24 ottobre 2006

Giustizia miope


Dovrebbe essere cieca come la fortuna. Ma la Giustizia italiana appare miope. Non vede bene, quando guarda in faccia a qualcuno. Le sfugge il quadro d'assieme, per cui viene a mancare al suo compito.
È tardiva, lenta, incerta, contorta, non è giusta la nostra Giustizia. Riforma e controriforma, leggi vecchie e disposizioni nuove, tutto alimenta il sacrosanto giro autoreferenziale di chi detiene un Potere, e lo esercita non a vantaggio della collettività ma del Potere stesso.
Le due classi nobili della Giustizia, magistrati ed avvocati, si passano la palla, recitano la stessa commedia umana. Il dramma degli imputati che non hanno né soldi né alleanze di potere non interessa a nessuno. Ed allora non chiamiamola Giustizia, ma burocrazia della legge penale.
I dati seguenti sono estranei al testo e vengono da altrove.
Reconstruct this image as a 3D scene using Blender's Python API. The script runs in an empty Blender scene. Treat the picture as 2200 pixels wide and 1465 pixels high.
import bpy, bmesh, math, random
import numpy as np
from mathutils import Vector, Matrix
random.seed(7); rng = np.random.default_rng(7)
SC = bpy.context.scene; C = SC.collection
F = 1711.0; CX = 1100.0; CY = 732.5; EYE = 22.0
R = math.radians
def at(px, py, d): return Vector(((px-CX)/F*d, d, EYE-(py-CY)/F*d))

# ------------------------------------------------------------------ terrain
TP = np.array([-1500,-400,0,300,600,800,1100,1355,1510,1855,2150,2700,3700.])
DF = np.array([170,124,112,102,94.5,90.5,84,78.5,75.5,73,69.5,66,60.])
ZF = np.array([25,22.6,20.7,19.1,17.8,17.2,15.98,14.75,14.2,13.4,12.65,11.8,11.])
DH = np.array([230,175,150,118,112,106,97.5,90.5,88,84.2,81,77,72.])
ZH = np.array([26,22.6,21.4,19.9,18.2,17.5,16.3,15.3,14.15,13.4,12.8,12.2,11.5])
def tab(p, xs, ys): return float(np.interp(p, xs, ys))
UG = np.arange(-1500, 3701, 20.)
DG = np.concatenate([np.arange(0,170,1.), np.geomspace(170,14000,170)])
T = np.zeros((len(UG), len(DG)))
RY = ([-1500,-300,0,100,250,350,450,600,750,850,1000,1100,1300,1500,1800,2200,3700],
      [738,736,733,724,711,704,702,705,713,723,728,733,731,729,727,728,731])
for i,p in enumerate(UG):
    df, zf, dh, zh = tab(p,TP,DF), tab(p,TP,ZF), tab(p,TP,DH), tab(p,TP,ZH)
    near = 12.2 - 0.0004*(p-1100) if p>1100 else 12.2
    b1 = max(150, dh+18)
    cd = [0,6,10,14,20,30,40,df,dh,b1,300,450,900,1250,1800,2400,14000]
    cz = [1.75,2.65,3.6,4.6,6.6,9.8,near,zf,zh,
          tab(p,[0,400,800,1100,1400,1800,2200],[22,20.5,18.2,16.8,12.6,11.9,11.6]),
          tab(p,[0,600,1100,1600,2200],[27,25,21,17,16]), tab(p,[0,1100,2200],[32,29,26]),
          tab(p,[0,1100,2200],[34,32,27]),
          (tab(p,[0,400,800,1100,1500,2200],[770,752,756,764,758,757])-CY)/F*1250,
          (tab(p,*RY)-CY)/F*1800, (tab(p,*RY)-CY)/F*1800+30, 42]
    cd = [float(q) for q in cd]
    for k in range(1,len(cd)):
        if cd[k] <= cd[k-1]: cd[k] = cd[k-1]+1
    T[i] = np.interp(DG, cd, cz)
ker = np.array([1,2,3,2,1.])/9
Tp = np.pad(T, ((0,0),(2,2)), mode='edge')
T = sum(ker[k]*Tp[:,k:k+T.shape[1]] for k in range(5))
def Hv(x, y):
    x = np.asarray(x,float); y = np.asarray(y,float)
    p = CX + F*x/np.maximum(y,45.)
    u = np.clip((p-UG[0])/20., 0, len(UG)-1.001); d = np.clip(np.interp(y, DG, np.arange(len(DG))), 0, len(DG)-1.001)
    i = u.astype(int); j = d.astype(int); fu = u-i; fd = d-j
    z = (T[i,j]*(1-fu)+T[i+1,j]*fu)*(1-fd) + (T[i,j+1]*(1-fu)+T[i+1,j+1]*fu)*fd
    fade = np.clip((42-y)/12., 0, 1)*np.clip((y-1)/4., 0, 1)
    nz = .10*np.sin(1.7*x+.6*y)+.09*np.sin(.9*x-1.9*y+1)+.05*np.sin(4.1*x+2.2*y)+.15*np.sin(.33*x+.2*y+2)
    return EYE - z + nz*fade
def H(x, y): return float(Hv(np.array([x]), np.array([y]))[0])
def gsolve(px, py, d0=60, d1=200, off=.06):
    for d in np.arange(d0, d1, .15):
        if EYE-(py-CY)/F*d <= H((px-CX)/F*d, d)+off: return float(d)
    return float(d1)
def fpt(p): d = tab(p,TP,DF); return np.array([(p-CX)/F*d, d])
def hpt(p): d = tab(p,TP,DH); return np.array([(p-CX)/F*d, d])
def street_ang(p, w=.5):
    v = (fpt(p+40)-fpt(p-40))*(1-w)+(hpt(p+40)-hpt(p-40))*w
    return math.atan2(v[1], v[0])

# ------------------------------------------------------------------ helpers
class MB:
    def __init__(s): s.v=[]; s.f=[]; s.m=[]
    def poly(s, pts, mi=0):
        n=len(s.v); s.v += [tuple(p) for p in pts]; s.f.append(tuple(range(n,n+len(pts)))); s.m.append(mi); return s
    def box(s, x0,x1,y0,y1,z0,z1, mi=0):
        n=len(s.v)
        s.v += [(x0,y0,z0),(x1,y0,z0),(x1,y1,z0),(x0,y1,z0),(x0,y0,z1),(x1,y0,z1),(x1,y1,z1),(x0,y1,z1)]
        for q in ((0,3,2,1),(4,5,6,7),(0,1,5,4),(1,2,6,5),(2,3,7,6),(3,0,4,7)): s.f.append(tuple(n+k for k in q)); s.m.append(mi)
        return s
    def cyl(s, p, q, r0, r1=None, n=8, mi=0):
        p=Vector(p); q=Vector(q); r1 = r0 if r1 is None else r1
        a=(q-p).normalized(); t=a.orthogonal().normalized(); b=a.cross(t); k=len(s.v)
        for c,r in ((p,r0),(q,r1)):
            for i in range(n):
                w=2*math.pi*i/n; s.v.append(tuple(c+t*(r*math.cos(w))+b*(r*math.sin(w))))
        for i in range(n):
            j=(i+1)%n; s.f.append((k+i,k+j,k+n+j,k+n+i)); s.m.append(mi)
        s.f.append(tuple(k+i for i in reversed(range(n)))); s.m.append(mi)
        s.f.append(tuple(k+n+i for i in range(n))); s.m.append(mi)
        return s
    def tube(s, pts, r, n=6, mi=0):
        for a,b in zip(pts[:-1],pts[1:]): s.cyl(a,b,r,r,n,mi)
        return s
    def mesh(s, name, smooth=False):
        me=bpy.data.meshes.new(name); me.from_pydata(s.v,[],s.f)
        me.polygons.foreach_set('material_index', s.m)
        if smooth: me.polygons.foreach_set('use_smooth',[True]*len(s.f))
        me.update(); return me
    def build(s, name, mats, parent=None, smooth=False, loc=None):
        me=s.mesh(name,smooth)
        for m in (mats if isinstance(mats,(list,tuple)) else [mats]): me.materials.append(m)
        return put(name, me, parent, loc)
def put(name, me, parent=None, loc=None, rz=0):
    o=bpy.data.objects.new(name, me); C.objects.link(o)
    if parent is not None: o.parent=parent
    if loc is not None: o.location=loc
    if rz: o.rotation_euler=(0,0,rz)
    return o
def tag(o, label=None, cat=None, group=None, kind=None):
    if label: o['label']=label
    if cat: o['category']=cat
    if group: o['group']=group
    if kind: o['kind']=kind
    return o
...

La Giustizia italiana è un labirinto in cui sopravvive soltanto chi, magistrato o avvocato, conosce le strade per uscire dallo stesso labirinto, ed accompagna chi «può» essere accompagnato. Gli altri sono numeri e non persone.
L'Italia resta pur sempre il Paese degli Azzeccagarbugli, alcuni con la toga da magistrato, altri con quella d'avvocato. Siamo ad uno stadio storico che esisteva prima di Beccaria, prima del 1789, prima del mondo moderno. Siamo in un eterno medioevo. Ahinoi.